As Charlotte-Mecklenburg Schools march toward a 2016 full of discussion about the types of campuses students attend and the boundaries that define where they are assigned, one word may be at the center of the debate: proximity.
The district’s current student assignment policy says, “every student will be guaranteed an opportunity to attend a home school within proximity to where he/she lives.”
But, as members of the local school board recently noted, the district has never clearly defined what “proximity” means, and that has led to plenty of confusion and contention among the community. Does it mean an elementary school within walking distance from home? Does it mean students must attend the closest campus to their house, or does it mean they could be bussed past the closest campus to a different school down the street?
CMS is simultaneously considering changes to its magnet schools and a broader overhaul to the district’s student assignment plan. School board members are meeting monthly to review “guiding principles” for the assignment plan. This month, they received a draft of three possible options from district staff.
All use the word or notion of proximity to a student’s home, and board members say they need to make sure to define the concept concretely to avoid confusion and controversy.
The first option would use the existing model of home schools and magnet schools, though organized differently. It would focus on creating new magnet schools that would be used in conjunction with current offerings to address student diversity and “high concentrations of low performing students.”
The second option, which will sound familiar to longtime Charlotte-Mecklenburg residents, would create “choice zones.” These zones would cluster schools of varying themes and allow parents to pick the campus that was the best fit for their child. CMS tried this idea in 2002, but scrapped it when some schools were significantly overcrowded while others had empty classrooms.
I was a student at South Mecklenburg High School during this era; our student population surged as parents chose South Meck over campuses they viewed as less desirable. It was among the most overcrowded high schools in the district, while other schools just a few miles down the road had underutilized classrooms. The school board recognized the failed choice plan. “Everybody’s going to remember that,” board member Eric Davis said in The Charlotte Observer. “Everybody’s going to throw that in our face.”
The third option—and by far the one with the most potential for controversy—would directly address diversity and inequality. The staff’s proposal would “provide diversity that aligns with the diversity of the school system as a whole” by using student assignment boundaries “including by not limited to race, ethnicity, gender, socioeconomic status and neighborhood viability.”

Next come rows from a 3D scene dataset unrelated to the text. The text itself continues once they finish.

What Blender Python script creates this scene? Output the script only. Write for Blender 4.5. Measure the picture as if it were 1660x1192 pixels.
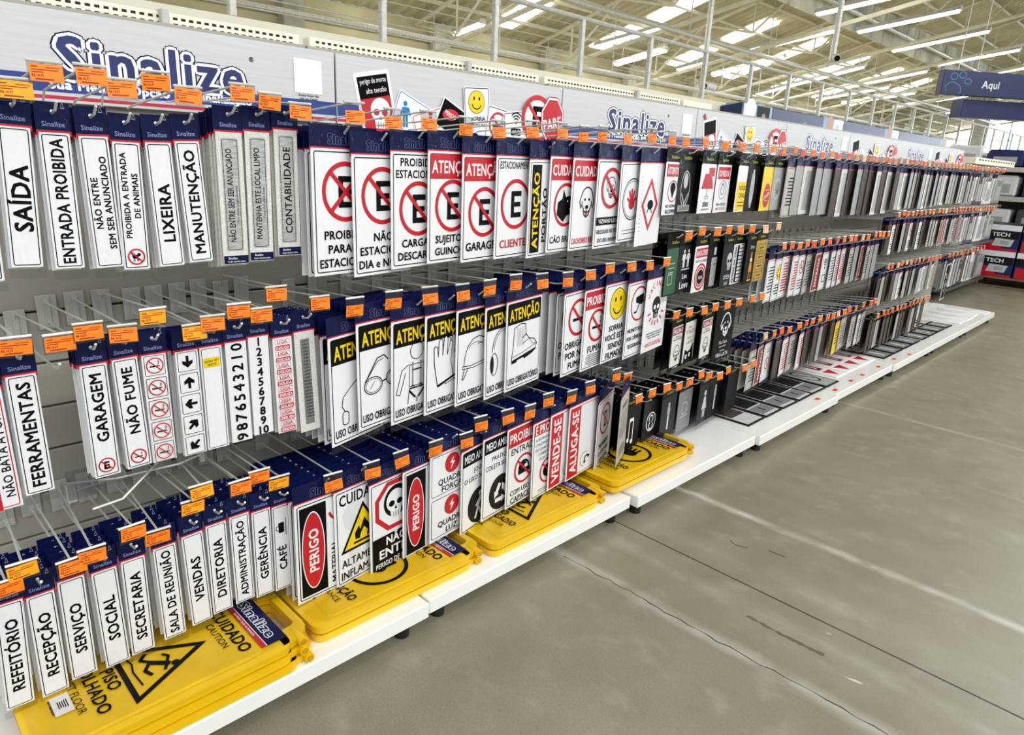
import bpy, math, random
from mathutils import Vector, Matrix
random.seed(7)
for _o in list(bpy.data.objects): bpy.data.objects.remove(_o)
C = bpy.context.scene.collection
SC = bpy.context.scene

# ------------------------------------------------------------------ camera, world, lights, exposure
cam_d = bpy.data.cameras.new('camera'); cam = bpy.data.objects.new('camera', cam_d); C.objects.link(cam)
cam_d.sensor_fit = 'HORIZONTAL'; cam_d.sensor_width = 36.0; cam_d.lens = 24.072; cam_d.clip_start = 0.05; cam_d.clip_end = 300
_r = Vector((0.70242, 0.71034, 0.044955)); _u = Vector((-0.238729, 0.175624, 0.955073)); _f = Vector((-0.670531, 0.681597, -0.29294))
_m = Matrix((_r, _u, -_f)).transposed().to_4x4(); _m.translation = (1.3383, -0.0658, 1.3430)
cam.matrix_world = _m
SC.camera = cam

W = bpy.data.worlds.new('world'); SC.world = W; W.use_nodes = True
W.node_tree.nodes['Background'].inputs[0].default_value = (0.93, 0.97, 1.0, 1)
W.node_tree.nodes['Background'].inputs[1].default_value = 1.0
SC.view_settings.view_transform = 'Standard'; SC.view_settings.look = 'None'
SC.view_settings.gamma = 1.0; SC.view_settings.use_curve_mapping = False
SC.view_settings.exposure = -0.6
SC.cycles.use_denoising = True
SC.cycles.max_bounces = 6; SC.cycles.diffuse_bounces = 3; SC.cycles.glossy_bounces = 3
SC.cycles.transparent_max_bounces = 14; SC.cycles.transmission_bounces = 4
SC.cycles.caustics_reflective = False; SC.cycles.caustics_refractive = False

def area_light(name, x, y, z, sx, sy, power, col=(1, 1, 0.96), rot=(0, 0, 0)):
    d = bpy.data.lights.new(name, 'AREA'); d.shape = 'RECTANGLE'; d.size = sx; d.size_y = sy; d.energy = power; d.color = col
    o = bpy.data.objects.new(name, d); C.objects.link(o); o.location = (x, y, z); o.rotation_euler = rot
    return o
# rows of store lamps hung over the aisles; the tilted pair is added frontal fill
area_light('aisle_light_row', 1.6, 5.0, 4.6, 0.7, 16, 130)
area_light('aisle_light_row', 4.6, 4.0, 4.6, 0.7, 18, 560, rot=(0, 0.5, 0))  # unseen row, added and tilted to brighten the sign fronts
area_light('aisle_light_row', 7.6, 5.0, 4.8, 0.7, 22, 620, rot=(0, 0.8, 0))  # second added fill row, tilted further towards the signs
area_light('hall_lamp_row', -7.5, 22.0, 3.9, 0.7, 34, 2000)
area_light('hall_lamp_row', 3.0, 28.0, 5.2, 0.7, 30, 1800)

# ------------------------------------------------------------------ materials
def lin(c):
    return tuple(((v / 255) / 12.92 if v / 255 <= 0.04045 else (((v / 255) + 0.055) / 1.055) ** 2.4) for v in c)
def mat(name, rgb, rough=0.5, metal=0.0, noise=0.06, scale=30.0, bump=0.0, spec=0.5, stretch=None, emit=0.0, coat=0.0):
    m = bpy.data.materials.new(name); m.use_nodes = True
    nt = m.node_tree; b = nt.nodes['Principled BSDF']; c = lin(rgb)
    b.inputs['Roughness'].default_value = rough; b.inputs['Metallic'].default_value = metal
    b.inputs['Specular IOR Level'].default_value = spec
    if coat: b.inputs['Coat Weight'].default_value = coat; b.inputs['Coat Roughness'].default_value = 0.12
    tc = nt.nodes.new('ShaderNodeTexCoord'); mp = nt.nodes.new('ShaderNodeMapping')
    if stretch: mp.inputs['Scale'].default_value = stretch
    nz = nt.nodes.new('ShaderNodeTexNoise'); nz.inputs['Scale'].default_value = scale; nz.inputs['Detail'].default_value = 3
    nt.links.new(tc.outputs['Object'], mp.inputs[0]); nt.links.new(mp.outputs[0], nz.inputs['Vector'])
    cr = nt.nodes.new('ShaderNodeValToRGB')
    cr.color_ramp.elements[0].position = 0.3; cr.color_ramp.elements[1].position = 0.7
    cr.color_ramp.elements[0].color = (*[v * (1 - noise) for v in c], 1); cr.color_ramp.elements[1].color = (*[min(1, v * (1 + noise)) for v in c], 1)
    nt.links.new(nz.outputs['Fac'], cr.inputs[0]); nt.links.new(cr.outputs[0], b.inputs['Base Color'])
    if bump:
        bp = nt.nodes.new('ShaderNodeBump'); bp.inputs['Strength'].default_value = bump; bp.inputs['Distance'].default_value = 0.002
        nt.links.new(nz.outputs['Fac'], bp.inputs['Height']); nt.links.new(bp.outputs[0], b.inputs['Normal'])
    if emit:
        b.inputs['Emission Color'].default_value = (*c, 1); b.inputs['Emission Strength'].default_value = emit
    return m
def clear_mat(name, tint, gloss, rough, bump):
    m = bpy.data.materials.new(name); m.use_nodes = True; nt = m.node_tree
    for n in list(nt.nodes): nt.nodes.remove(n)
    out = nt.nodes.new('ShaderNodeOutputMaterial'); mx = nt.nodes.new('ShaderNodeMixShader')
    tr = nt.nodes.new('ShaderNodeBsdfTransparent'); gl = nt.nodes.new('ShaderNodeBsdfGlossy')
    tr.inputs[0].default_value = (*tint, 1); gl.inputs['Roughness'].default_value = rough
    fr = nt.nodes.new('ShaderNodeFresnel'); fr.inputs[0].default_value = 1.35
    ad = nt.nodes.new('ShaderNodeMath'); ad.operation = 'MULTIPLY_ADD'; ad.inputs[1].default_value = 0.22; ad.inputs[2].default_value = gloss
    tc = nt.nodes.new('ShaderNodeTexCoord'); nz = nt.nodes.new('ShaderNodeTexNoise'); nz.inputs['Scale'].default_value = 38; nz.inputs['Detail'].default_value = 2
    nz.inputs['Distortion'].default_value = 1.2
    mp = nt.nodes.new('ShaderNodeMapping'); mp.inputs['Scale'].default_value = (1, 1.4, 0.55)
    bp = nt.nodes.new('ShaderNodeBump'); bp.inputs['Strength'].default_value = bump; bp.inputs['Distance'].default_value = 0.006
    L = nt.links.new
    L(tc.outputs['Object'], mp.inputs[0]); L(mp.outputs[0], nz.inputs['Vector']); L(nz.outputs['Fac'], bp.inputs['Height'])
    L(bp.outputs[0], gl.inputs['Normal']); L(bp.outputs[0], fr.inputs['Normal']); L(fr.outputs[0], ad.inputs[0])
    L(ad.outputs[0], mx.inputs[0]); L(tr.outputs[0], mx.inputs[1]); L(gl.outputs[0], mx.inputs[2]); L(mx.outputs[0], out.inputs[0])
    return m
M = {}
def K(key, *a, **k): M[key] = mat(key, *a, **k)
K('white', (246, 247, 250), 0.35, noise=0.015); K('black', (9, 9, 10), 0.5, spec=0.06); K('red', (200, 16, 34), 0.4); K('yellow', (248, 214, 10), 0.4)
K('navy', (13, 20, 68), 0.4, noise=0.2, spec=0.12); K('ink_blue', (132, 144, 192), 0.4); K('blue', (20, 125, 190), 0.4); K('grey', (128, 128, 128), 0.4)
K('mid_grey', (170, 172, 172), 0.4); K('light_grey', (205, 207, 208), 0.4); K('green', (20, 92, 58), 0.4); K('orange', (232, 142, 30), 0.45)
K('gold', (196, 158, 62), 0.45, noise=0.2); K('skin', (214, 160, 132), 0.5); K('sky_blue', (150, 196, 226), 0.5); K('dark_red', (150, 22, 34), 0.4)
K('silver', (196, 197, 195), 0.35, metal=0.35, noise=0.25, scale=40, stretch=(1, 1, 8)); K('weave', (228, 227, 222), 0.6, noise=0.12, scale=260)
K('charcoal', (30, 30, 32), 0.45, noise=0.2, spec=0.1); K('novelty', (10, 10, 11), 0.45, noise=0.3, spec=0.06); K('lime', (190, 196, 40), 0.5)
K('brown', (66, 54, 46), 0.55, noise=0.25); K('pale_board', (196, 192, 186), 0.5, noise=0.1); K('paper', (232, 230, 226), 0.6)
K('banner', (206, 208, 210), 0.45, noise=0.06, scale=5, stretch=(1, 1, 34)); K('banner_blue', (38, 62, 140), 0.45); K('banner_red', (196, 36, 62), 0.45)
K('logo_blue', (34, 46, 104), 0.35, noise=0.25, scale=12)
K('ticket', (255, 132, 22), 0.55, noise=0.05); K('ticket_amber', (255, 168, 20), 0.55); K('ticket_pale', (255, 196, 150), 0.55); K('ticket_red', (250, 92, 30), 0.55); K('ticket_ink', (150, 34, 10), 0.6)
K('wire', (214, 214, 208), 0.28, metal=0.25, noise=0.05); K('wire_plate', (190, 190, 184), 0.35, noise=0.05)
K('slat', (168, 164, 154), 0.5, noise=0.04, scale=8); K('slot', (24, 24, 24), 0.8); K('enamel', (243, 243, 241), 0.25, noise=0.015, scale=6, coat=0.3)
K('rubber', (16, 16, 16), 0.7); K('yellow_plastic', (234, 188, 6), 0.3, noise=0.06, scale=14, bump=0.15); K('yellow_wear', (196, 150, 8), 0.4)
K('cream', (240, 236, 216), 0.55, noise=0.03, scale=3); K('galvanised', (206, 206, 198), 0.4, metal=0.2, noise=0.15); K('roof_sheet', (214, 206, 174), 0.6, noise=0.12, scale=1.5)
K('steel_paint', (236, 230, 208), 0.5, noise=0.08, scale=4); K('siding', (220, 210, 172), 0.7, noise=0.1, scale=1.2); K('dirty_white', (222, 216, 196), 0.6, noise=0.5, scale=0.9)
K('duct', (210, 210, 206), 0.25, metal=0.8, noise=0.3, scale=3, bump=1.0); K('lamp_body', (225, 226, 224), 0.4)
K('lamp_tube', (255, 255, 250), 0.4, emit=14, noise=0); K('daylight', (240, 248, 255), 0.4, emit=9, noise=0); K('skylight', (246, 250, 250), 0.4, emit=7.0, noise=0.0)
K('store_blue', (18, 34, 92), 0.4, noise=0.12, scale=4); K('outline_blue', (70, 150, 205), 0.4); K('wood', (120, 100, 78), 0.7, noise=0.25); K('dark_shelf', (72, 74, 76), 0.5, noise=0.2)
K('grey_pack', (136, 138, 138), 0.45, noise=0.2, scale=9); K('white_pack', (226, 226, 226), 0.45, noise=0.06); K('lens', (8, 8, 10), 0.15)
M['bag'] = clear_mat('bag', (0.97, 0.972, 0.976), 0.004, 0.13, 0.7)
M['bag_tail'] = clear_mat('bag_tail', (0.80, 0.81, 0.82), 0.05, 0.22, 0.6)
M['flap'] = clear_mat('flap', (0.80, 0.81, 0.83), 0.04, 0.12, 0.1)

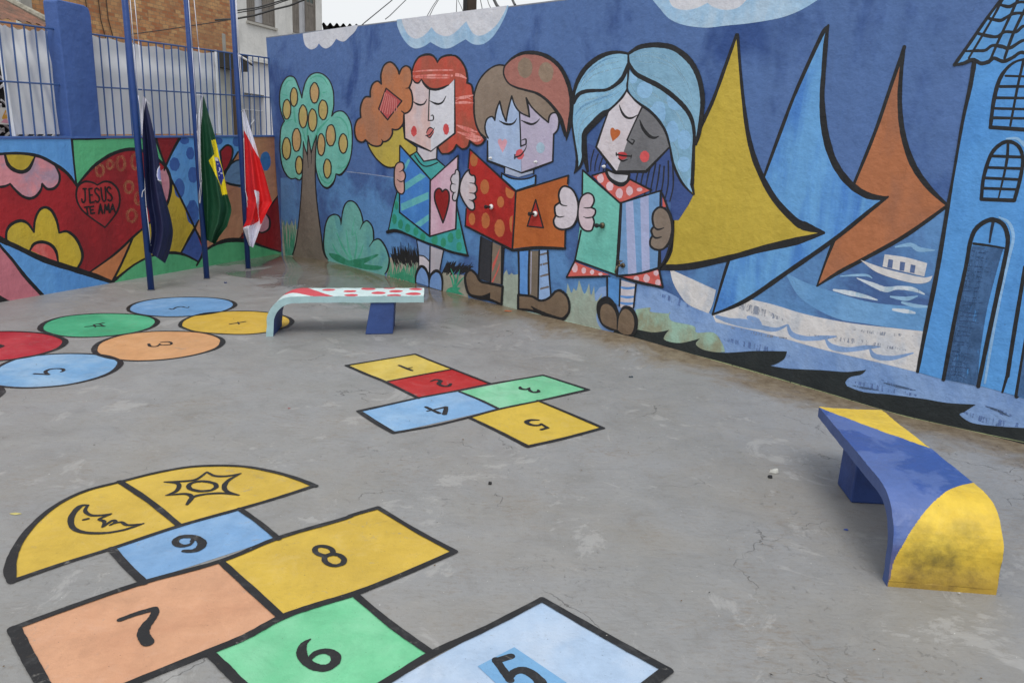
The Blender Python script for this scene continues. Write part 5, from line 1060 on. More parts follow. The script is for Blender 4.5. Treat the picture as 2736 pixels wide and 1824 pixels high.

School board members haven’t had a chance to discuss this third option at length, but likely will at their next policy committee meeting on November 12. A vote on these principles isn’t going to happen until after a new school board is elected, and probably won’t come until the spring. As we’ve previously reported, the board wants to implement student assignment changes in the 2017-18 school year, meaning a decision would have to be made on a final plan around this time next year.
Whatever the board decides—one of the options CMS staff laid out this month or something else entirely—expect a clear definition of what it means by “proximity” and how that word will affect the families of CMS’ 148,000 students.